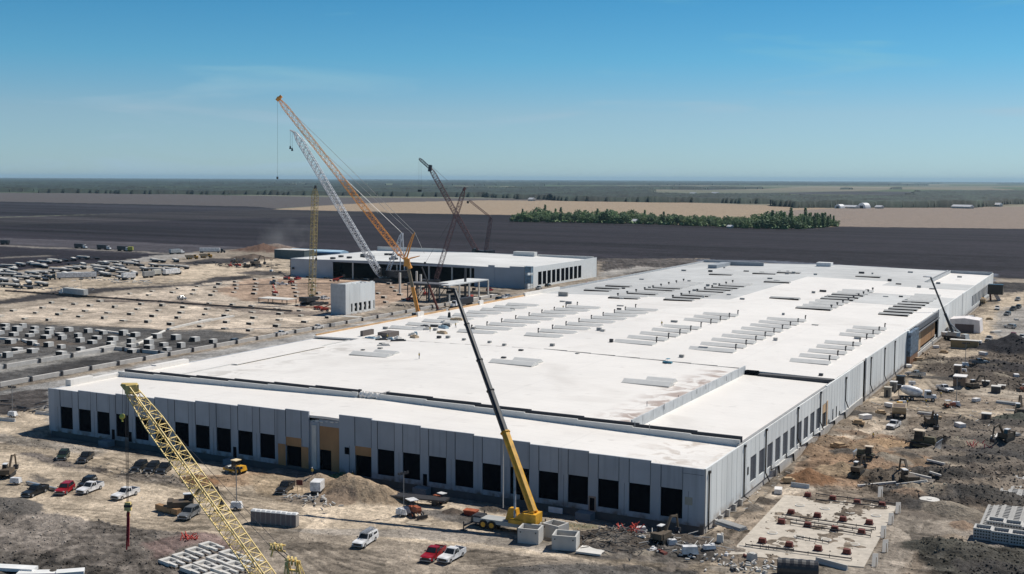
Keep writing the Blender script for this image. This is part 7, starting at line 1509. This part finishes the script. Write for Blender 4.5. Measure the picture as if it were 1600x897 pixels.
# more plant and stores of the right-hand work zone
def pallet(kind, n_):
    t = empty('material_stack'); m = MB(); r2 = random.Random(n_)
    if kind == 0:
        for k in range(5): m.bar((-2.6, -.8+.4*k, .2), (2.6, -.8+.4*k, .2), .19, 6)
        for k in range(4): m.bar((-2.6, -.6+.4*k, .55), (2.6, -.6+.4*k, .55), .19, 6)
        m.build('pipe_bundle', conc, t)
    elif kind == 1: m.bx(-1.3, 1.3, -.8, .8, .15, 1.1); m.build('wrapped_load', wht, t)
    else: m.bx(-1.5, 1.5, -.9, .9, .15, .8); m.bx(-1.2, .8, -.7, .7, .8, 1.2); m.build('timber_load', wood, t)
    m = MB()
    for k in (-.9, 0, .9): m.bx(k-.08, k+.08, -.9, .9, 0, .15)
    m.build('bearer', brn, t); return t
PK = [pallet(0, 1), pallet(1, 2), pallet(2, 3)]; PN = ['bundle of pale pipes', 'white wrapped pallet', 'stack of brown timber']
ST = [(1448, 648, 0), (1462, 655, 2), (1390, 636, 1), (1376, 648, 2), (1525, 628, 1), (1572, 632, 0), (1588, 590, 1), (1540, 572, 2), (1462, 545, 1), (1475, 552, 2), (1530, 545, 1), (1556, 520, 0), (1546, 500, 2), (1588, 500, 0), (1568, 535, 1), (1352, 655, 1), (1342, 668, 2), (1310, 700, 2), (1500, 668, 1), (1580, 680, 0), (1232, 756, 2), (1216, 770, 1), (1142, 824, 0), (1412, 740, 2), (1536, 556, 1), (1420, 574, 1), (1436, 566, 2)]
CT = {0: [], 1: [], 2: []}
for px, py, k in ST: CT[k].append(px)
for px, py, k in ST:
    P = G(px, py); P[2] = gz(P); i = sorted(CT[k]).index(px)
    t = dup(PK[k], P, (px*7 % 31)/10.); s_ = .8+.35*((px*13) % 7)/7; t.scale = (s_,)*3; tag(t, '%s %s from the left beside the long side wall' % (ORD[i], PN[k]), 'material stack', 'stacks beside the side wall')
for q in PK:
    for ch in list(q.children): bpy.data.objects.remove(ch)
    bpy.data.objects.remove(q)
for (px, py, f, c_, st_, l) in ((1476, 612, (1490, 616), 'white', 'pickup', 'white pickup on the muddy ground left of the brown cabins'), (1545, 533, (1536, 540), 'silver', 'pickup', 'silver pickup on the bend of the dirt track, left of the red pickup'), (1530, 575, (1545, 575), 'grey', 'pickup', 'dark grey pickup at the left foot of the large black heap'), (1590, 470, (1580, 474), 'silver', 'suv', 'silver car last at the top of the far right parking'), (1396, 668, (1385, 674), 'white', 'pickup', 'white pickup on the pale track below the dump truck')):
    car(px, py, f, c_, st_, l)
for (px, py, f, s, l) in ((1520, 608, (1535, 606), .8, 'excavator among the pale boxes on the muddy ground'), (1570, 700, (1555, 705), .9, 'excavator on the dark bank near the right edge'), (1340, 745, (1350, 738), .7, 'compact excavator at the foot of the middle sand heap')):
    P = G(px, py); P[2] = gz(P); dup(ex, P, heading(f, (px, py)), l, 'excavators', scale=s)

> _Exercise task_
All the material shown above is to be copied exactly, with no pictures carried over.

> _Answer to the task_
Keep writing the Blender script for this image. This is part 7, starting at line 1509. This part finishes the script. Write for Blender 4.5. Measure the picture as if it were 1600x897 pixels.
# more plant and stores of the right-hand work zone
def pallet(kind, n_):
    t = empty('material_stack'); m = MB(); r2 = random.Random(n_)
    if kind == 0:
        for k in range(5): m.bar((-2.6, -.8+.4*k, .2), (2.6, -.8+.4*k, .2), .19, 6)
        for k in range(4): m.bar((-2.6, -.6+.4*k, .55), (2.6, -.6+.4*k, .55), .19, 6)
        m.build('pipe_bundle', conc, t)
    elif kind == 1: m.bx(-1.3, 1.3, -.8, .8, .15, 1.1); m.build('wrapped_load', wht, t)
    else: m.bx(-1.5, 1.5, -.9, .9, .15, .8); m.bx(-1.2, .8, -.7, .7, .8, 1.2); m.build('timber_load', wood, t)
    m = MB()
    for k in (-.9, 0, .9): m.bx(k-.08, k+.08, -.9, .9, 0, .15)
    m.build('bearer', brn, t); return t
PK = [pallet(0, 1), pallet(1, 2), pallet(2, 3)]; PN = ['bundle of pale pipes', 'white wrapped pallet', 'stack of brown timber']
ST = [(1448, 648, 0), (1462, 655, 2), (1390, 636, 1), (1376, 648, 2), (1525, 628, 1), (1572, 632, 0), (1588, 590, 1), (1540, 572, 2), (1462, 545, 1), (1475, 552, 2), (1530, 545, 1), (1556, 520, 0), (1546, 500, 2), (1588, 500, 0), (1568, 535, 1), (1352, 655, 1), (1342, 668, 2), (1310, 700, 2), (1500, 668, 1), (1580, 680, 0), (1232, 756, 2), (1216, 770, 1), (1142, 824, 0), (1412, 740, 2), (1536, 556, 1), (1420, 574, 1), (1436, 566, 2)]
CT = {0: [], 1: [], 2: []}
for px, py, k in ST: CT[k].append(px)
for px, py, k in ST:
    P = G(px, py); P[2] = gz(P); i = sorted(CT[k]).index(px)
    t = dup(PK[k], P, (px*7 % 31)/10.); s_ = .8+.35*((px*13) % 7)/7; t.scale = (s_,)*3; tag(t, '%s %s from the left beside the long side wall' % (ORD[i], PN[k]), 'material stack', 'stacks beside the side wall')
for q in PK:
    for ch in list(q.children): bpy.data.objects.remove(ch)
    bpy.data.objects.remove(q)
for (px, py, f, c_, st_, l) in ((1476, 612, (1490, 616), 'white', 'pickup', 'white pickup on the muddy ground left of the brown cabins'), (1545, 533, (1536, 540), 'silver', 'pickup', 'silver pickup on the bend of the dirt track, left of the red pickup'), (1530, 575, (1545, 575), 'grey', 'pickup', 'dark grey pickup at the left foot of the large black heap'), (1590, 470, (1580, 474), 'silver', 'suv', 'silver car last at the top of the far right parking'), (1396, 668, (1385, 674), 'white', 'pickup', 'white pickup on the pale track below the dump truck')):
    car(px, py, f, c_, st_, l)
for (px, py, f, s, l) in ((1520, 608, (1535, 606), .8, 'excavator among the pale boxes on the muddy ground'), (1570, 700, (1555, 705), .9, 'excavator on the dark bank near the right edge'), (1340, 745, (1350, 738), .7, 'compact excavator at the foot of the middle sand heap')):
    P = G(px, py); P[2] = gz(P); dup(ex, P, heading(f, (px, py)), l, 'excavators', scale=s)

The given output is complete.